Recensione The Flowers of War (2011)

Tra pregi e difetti, il nuovo film di Zhang Yimou è comunque un passo avanti rispetto ai meno riusciti ultimi lavori dell'autore: una produzione di alto livello e un toccante racconto di un evento drammatico e molto sentito della storia del suo paese.

Innocenza da salvare

La prima vittima della guerra è l'innocenza. Ce lo ricordava Oliver Stone nel suo Platoon. ma quando, nonostante la guerra, la tragedia e la sofferenza, ne resta ancora un briciolo, è giusto fare tutto il possibile per salvaguardarla, proteggerla e coltivarla.
E' forse quello che convince l'americano John Miller a mettere da parte gli interessi personali che lo hanno portato in Cina e fare quanto in suo potere per proteggere una dozzina di ragazzine cinesi di non più di dodici anni, studentesse di una cattedrale cattolica in Nanchino e rimaste orfane una seconda volta, avendo perso anche il prete che si prendeva cura di loro e le istruiva. John si imbatte in due di loro per le vie della città cinese proprio mentre diretto alla loro cattedrale per dare una mano al sacerdote. Retribuito, ovviamente, perchè John non ha molto del buon samaritano ed il suo fine primario è il guadagno. Non ha intenzione di fermarsi a lungo, giusto il tempo necessario per dormire in un letto comodo, bere del buon vino e trovare rifugio nel corso dell'attacco giapponese alla città; ma il gruppo si fa presto più corposo, perchè un manipolo di prostitute fuggite dal quartiere a luci rosse trova rifugio nella cantina della chiesa e, dopo una cruenta irruzione dei militari giapponesi, John dovrà arrendersi all'evidenza di avere la possibilità di fare materialmente qualcosa per loro, indossando la tonaca e fingendosi prete, aiutandole a riparare il furgone che potrebbe condurle alla fuga e, soprattutto, dando loro sicurezza con la sua presenza.

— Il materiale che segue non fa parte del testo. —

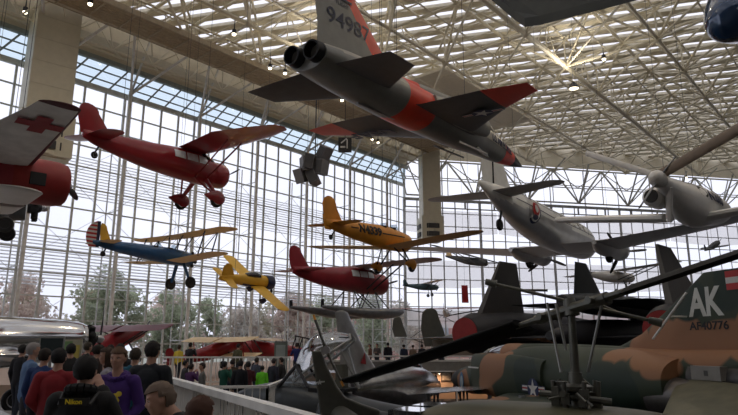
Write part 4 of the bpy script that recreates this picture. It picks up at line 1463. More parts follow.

Sono eventi reali ad aver ispirato il romando di Yan Geling The Thirteen Flowers of War, da cui Zhang Yimou ha tratto il suo nuovo lavoro The Flowers of War, presentato fuori concorso alla 62ma edizione del Festival di Berlino e tra i più attesi film cinesi dell'anno, nonchè il più costoso. Eventi reali e per questo ancor più dolorosi da vedere sul grande schermo, soprattutto con la messa in scena accurata ed imponente del regista cinese che non si nasconde e mostra con esplicita chiarezza alcuni dei passaggi più crudi. E' una scelta, quella di essere diretti ed espliciti, che a tratti si scontra con il manierismo e l'eleganza di altre sequenze che invece rischia di catalizzare l'attenzione, distogliendola dalle atrocità messe in scena.
Un secondo difetto è riscontrabile nella drastica separazione tra buoni e cattivi, nella eccessiva malvagità con cui sono descritti i soldati giapponesi che hanno in ostaggio la città intera, senza nessun tentativo di approfondire le loro motivazioni, di umanizzarli in qualche modo, dando l'idea di cattivi da fumetto piuttosto che soldati nemici all'opera, mentre i buoni, da Miller alle prostitute rifugiate in chiesa, sono pronti al sacrificio per salvaguardare le vite delle giovanissime studentesse della cattedrale.
E' però questo che contribuisce a dare il sapore epico a The Flowers of War. Insieme ad una colonna sonora che sa sostenere l'azione, un buon montaggio ed una fotografia a tratti magnifica firmata da Xiaoding Zhao, tutti elementi che riescono a trasmettere le diverse atmosfere che compongono il film, riuscendo a colpire nel profondo lo spettatore nelle sequenze più cruente ed emozionarlo in quelle più delicate.
La storia è sorretta anche da un buon cast: Christian Bale è lasciato libero di agire dal regista e rischia di cadere in una recitazione un po' troppo sopra le righe, ma riesce a rendere il percorso di redenzione del suo John Miller; sorprende invece il livello medio delle colleghe cinesi che lo circondano, per lo più alla primissima esperienza su grande schermo, tra le quali spicca la coprotagonista Ni Ni, che offre al suo esordio un ritratto misurato ed elegante della sua Yu Mo. Anche in questo caso i dubbi riguardano la porzione giapponese di cast, con Atsuro Watabe in testa, intrappolati in personaggi troppo semplicistici e monocorde.
Tra pregi e difetti, però, il nuovo film di Zhang Yimou, sicuramente tra i più noti registi orientali a livelo internazionale, è comunque un passo avanti rispetto ai meno riusciti ultimi lavori dell'autore, una produzione di alto livello ed è un toccante racconto di un evento drammatico e molto sentito della storia del suo paese che potrà emozionare e colpire molti spettatori di tutto il mondo.